With such widespread mis-education that breeds inferiority complex (albeit subconscious), it is no surprise we Africans are developmentally stunted. Meaningful development isn’t just about providing roads, uninterrupted electricity supply or pipe-borne water. It is also about the right cultural orientation that enables us to realize our full potential for greatness as a nation.

This is why a country like Saudi Arabia with all the modern amenities oil money can buy, is not considered developed. They can never hope to become a technological giant like Japan, Germany, USA or South Korea. So long as they prefer to waste their petrodollars trying to prove there is science in the Quran, instead of promoting the civil liberties and intellectual freedom that are indispensable for scientific & technological advancement.

 But then technological advancement isn’t their priority…that’s what we infidels are for. For them it is much more important to go to Al-Jannah (Islamic heaven) and screw virgins, which is what their entire society is structured for. As the largest Black nation with a lot of promise, whom other Africans on the continent and in diaspora should look up to, we cannot afford such ludicrous wet dreams of heavenly sex as our guiding national ethos.

Of the three major races (Caucasians, Mongoloids, Negroids), only we Negroids are yet to produce a developed nation. And it is not unconnected with our cultural subservience to other races. Even countries like Ghana, Namibia, Botswana which are often touted as Africa’s shining stars, are less than mediocre by world standards.
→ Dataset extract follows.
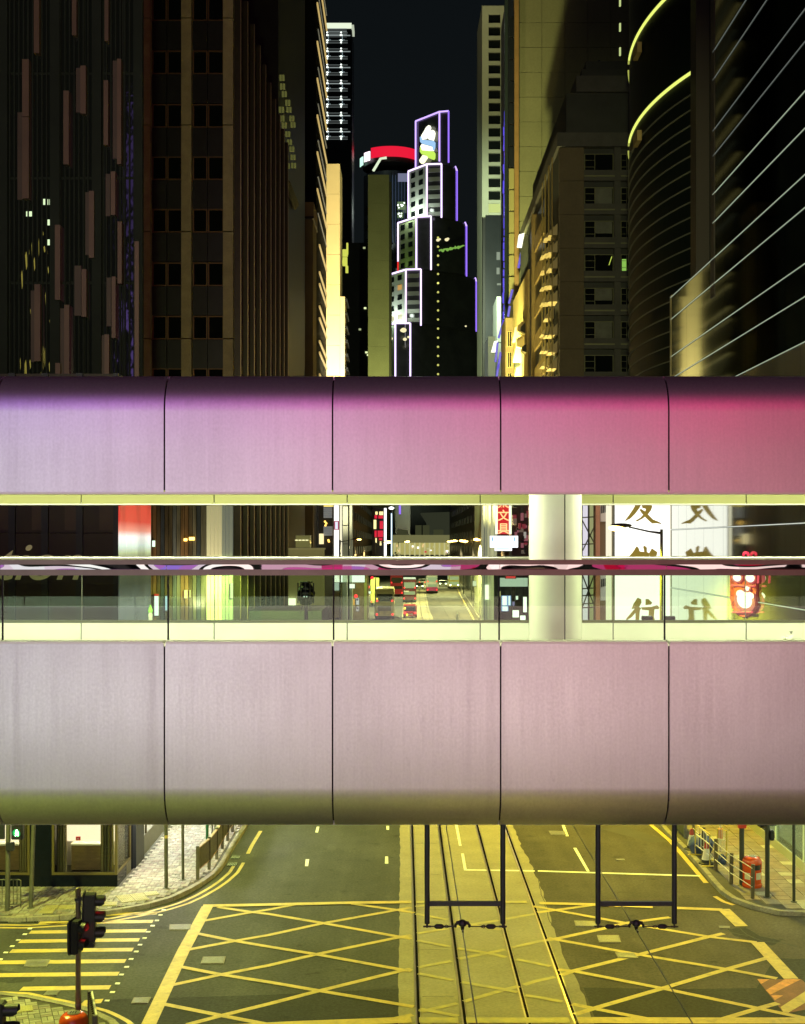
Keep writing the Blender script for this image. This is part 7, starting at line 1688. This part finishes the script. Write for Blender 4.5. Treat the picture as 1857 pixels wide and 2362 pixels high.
rb = empty('red_barrier', (XX(776, 150), 150, 0), 'red barrier block at the left kerb under the shop window', 'barrier')
MB().prism([(XX(768, 160), 160), (XX(782, 160), 160), (XX(782, 160), 160.6), (XX(768, 160), 160.6)], .05, 1.3).build('block', M('red_plastic', (.42, .04, .03), .5, em=(.4, .03, .02), es=.2), rb, bevel=.05)
MB().box(XX(768, 160), 159.95, 1.3, XX(782, 160), 160.3, 1.4).build('top_rail', paint_w, rb)
wc = empty('white_bollard', G(1055, 1433, 0), 'slim white tapered bollard on the far right carriageway', 'bollard'); l = wc.location
MB().lathe((l.x, l.y, 0), [(.28, 0), (.24, .1), (.09, 1.1), (.05, 1.14)], 14).build('post', M('white_bollard_paint', (.75, .75, .66), .5), wc, smooth=True); MB().lathe((l.x, l.y, 0), [(.36, .001), (.36, .05)], 14).build('foot', rubber, wc)
# people waiting on the far right pavement
skin = M('skin', (.45, .30, .20), .6); cloth = [M('dark_jacket', (.03, .03, .035), .8), M('rust_jacket', (.22, .10, .05), .8), M('grey_shirt', (.18, .18, .16), .8)]
def person(x, y, z, m_, label, hgt=1.7, stride=.18):
    k = hgt/1.7; me = bpy.data.meshes.new('person')
    V = [(0, 0, .92), (0, 0, 1.15), (0, 0, 1.38), (0, 0, 1.48), (0, -.01, 1.60), (0, 0, 1.70), (.10, 0, .88), (.11, stride, .48), (.11, stride*.5, .06), (.11, stride*.5-.13, .03), (-.10, 0, .88), (-.11, -stride*.6, .48), (-.11, -stride*.2, .06), (-.11, -stride*.2-.13, .03), (.19, 0, 1.37), (.25, .03, 1.12), (.24, -.10, .88), (-.19, 0, 1.37), (-.25, -.03, 1.12), (-.24, -.12, .90)]
    Ed = [(0, 1), (1, 2), (2, 3), (3, 4), (4, 5), (0, 6), (6, 7), (7, 8), (8, 9), (0, 10), (10, 11), (11, 12), (12, 13), (2, 14), (14, 15), (15, 16), (2, 17), (17, 18), (18, 19)]
    Rr = [.15, .14, .15, .06, .10, .07, .10, .07, .05, .04, .10, .07, .05, .04, .07, .05, .04, .07, .05, .04]
    me.from_pydata([(a*k+x, b*k+y, c*k+z) for a, b, c in V], Ed, []); o = bpy.data.objects.new('person', me); COL.objects.link(o)
    md = o.modifiers.new('skin', 'SKIN')
    for i, r in enumerate(Rr): me.skin_vertices[0].data[i].radius = (r*k, r*k*.8)
    me.skin_vertices[0].data[0].use_root = True
    o.modifiers.new('smooth', 'SUBSURF').levels = 1
    me.materials.append(m_); tag(o, label, 'person', 'people on the far pavement')
    h_ = MB().ell((x, y-.005, z+1.63*k), (.105*k, .115*k, .13*k), 10, 7).build('hair', black_m, o, smooth=True)
    return o
person(XX(1125, 182), 182, .12, cloth[1], 'person in a rust jacket standing on the far right pavement'); person(XX(1131, 195), 195, .12, cloth[0], 'person in dark clothes beside the rust jacketed person', stride=.1); person(XX(1101, 200), 200, .12, cloth[2], 'person in a grey shirt walking on the far right pavement', stride=.25)
# violet tube low on the neon tower
MB().tube([P(922.5, 1100, 640), P(922.5, 1186, 640)], .5, 6).build('neon_tube', neon_v, nt_)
Granted that these African nations are much better than a dysfunctional failed nation like Nigeria, but they are still a far cry from where we Black Africans should be given our abundant natural resources.

At independence in 1957, Ghana was better off than South Korea in all major economic indices - GDP, income per capita, literacy rate etc. But today South Korea is a technological giant having leapt from third world to first world, while Ghana even though much richer in natural resources (Gold, Bauxite, Manganese, Cocoa), remains in the mediocre African third world.

As for my Arab wannabe compatriots up here in the North who are completely bereft of what it means to be proudly African; if we are to copy any people, it should not be the religiously intolerant Arabs who are averse to democracy and despite their oil wealth are technologically backward. Arabs have nothing positive to offer we Africans.

It’s the technologically advanced Japanese we should emulate. They retain the essence of their indigenous culture, and with only 120 million people have emerged the world’s second largest economy despite lacking mineral resources and arable land, and being regularly assaulted by natural disasters – earthquakes, typhoons, tsunamis.

With its numerous shrines and ancestral deities, the Japanese Shinto religion is quite similar to traditional African spirituality; thereby debunking the misleading canard popular here in Black Africa that we have to abandon our indigenous culture, and mindlessly ape Arabs and Jews in other to “progress”.

On the contrary our cultural roots are indispensable for achieving greatness as a nation. A tree without roots to derive nourishment from the soil cannot grow well. Our future will remain bleak until we proudly embrace our African heritage.